In case of washout toilet bowls a more complicated non-liquid loaded weight sensing element 1 must be used. The essence of the mechanism may be similar.

The present invention may be used with other systems designed for flush, e.g. special sinks, wash-hand basins or for washing technological basins of chemical works after use.

Claims

1. Gravity operated mechanical flushing apparatus having a weight sensing element (1) provided with a tank (T) containing a component part (8) able to move along a vertical path against a spring force and a controlled feeder valve (5) coupled to a water supply system characterized in that said weight sensing element (1) has at its lower end an output (6) able to move vertically causing a mechanical operating event, said output (6) is coupled to a ratchet mechanism (3) through a coupling transmission (2), said ratchet mechanism is able to transmit every second mechanical operating event presented by said output (6) and said transmission (2) to a control element of said controlled feeder valve (5) by means of a further transmission (4) in order to transmit an activating mechanical movement, said controlled feeder valve (5) is coupled to a pipe (17) for filling a determined amount of water for flush from the water supply system into said tank (T) through an outlet (18) of said pipe (17).

2. Flushing apparatus according to claim 1 characterized in that it comprises a controlled feeder valve (5) coupled to a pressurized water supply system.

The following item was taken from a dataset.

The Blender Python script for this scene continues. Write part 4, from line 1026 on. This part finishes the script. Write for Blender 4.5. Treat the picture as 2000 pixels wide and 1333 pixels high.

3. Flushing apparatus according to claim 1 characterized in that said ratchet mechanism (3) comprises one or more discs (16) with studs (12, 13, 14, 15) perpendicular to said disc(s) (16) and the apparatus is provided with an input transmission (2) the end of which is able to engage with all of said studs and an output transmission (4) the end of which is able to engage with every second studs (13, 15).